Gündemin 203, 241, 272 ve 345 sıra sayılı sorularında Sayın Ensar Öğüt, farklı illerle ilgili olmak kaydıyla aynı soruları sormaktadır, onun için bu sorulara birlikte cevap vereceğim. Ağrı ili Diyadin ilçesi, Aksaray il Merkezi, Batman ili Beşiri ilçesi, ayrıca Bitlis ili Adilcevaz ilçesindeki sağlık ocakları, bunlardaki personel sayılarıyla ilgili, teçhizatla ilgili sorular sormuştur değerli milletvekilimiz.

Bildiğiniz gibi, değerli milletvekilleri, Sağlıkta Dönüşüm Programı sağlık ocağı ağını bir taraftan aile hekimliğine dönüştürürken öte yandan da buraların yapısını büyük ölçüde güçlendirmiştir. Şöyle bir rakam verebilirim: 2009 sonu itibarıyla Türkiye’de 7.180 birinci basamak sağlık hizmeti kuruluşu, içinde hekimiyle birlikte faal olarak hizmet vermektedir. Görevi devraldığımızda sağlıkevlerimizin 1.572’si içinde ebesiyle faal hâldeyken 2009 sonu itibarıyla bu sayı 5.268’e ulaşmıştır. Yani sağlıkevlerini aslında belki de tarihinde ilk defa bu dönemde biz canlandırma imkânı bulduk. Bundan da gerçekten çok memnunuz çünkü kırsala götürülen hizmetleri böylece ziyadesiyle artırmış olduk.

Hâlihazırda -bütün Türkiye için bir bilgi vermek isterim- binası olup hekimi olmayan birinci basamak sağlık hizmeti kuruluşu oranı Türkiye’de yalnızca yüzde 2’dir. Aile hekimliği uygulamasına geçilen illerde de zaten binalar aile sağlığı merkezlerine dönmektedir.

Ağrı ili Diyadin ilçemizde Diyadin Merkez 1 No.lu Sağlık Ocağı ve 2 No.lu Sağlık Ocağı ile ilçeye bağlı Davut köyünde sağlık ocakları vardır.

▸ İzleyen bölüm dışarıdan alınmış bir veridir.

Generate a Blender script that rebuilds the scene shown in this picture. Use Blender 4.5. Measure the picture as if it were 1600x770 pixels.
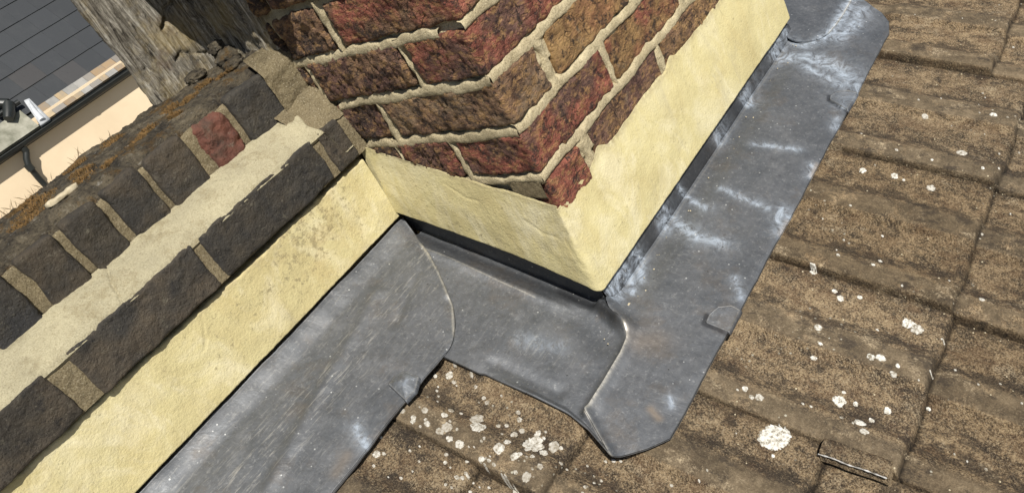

Ayrıca, tadilatı tamamlanarak bu ay hizmete geçecek veya önümüzdeki ay hizmete geçecek Ulukent sağlık ocakları bulunmaktadır.

Diyadin ilçemizde devlet hastanesi yapımı ihale aşamasına gelmiş durumdadır.

2002 yılı sonunda Ağrı ilimizde -değerli milletvekilleri, bu önemli- uzman hekim sayısı 20 iken 2009 yılı sonunda bu sayı 117’ye çıkmıştır, pratisyen hekim sayısı da 64’ten 160’a çıkmış durumdadır.

Aksaray il merkezinde 10 adet, merkez ilçeye bağlı beldelerde 12 adet ve merkeze bağlı köylerde 25 adet olmak üzere toplam 37 yerleşim yerinde sağlık ocağı vardır. Görevi devraldığımızdan bu yana 5 adet sağlık ocağını, yeni sağlık ocağını hizmete açtık, 1’inin de yapımı devam etmektedir.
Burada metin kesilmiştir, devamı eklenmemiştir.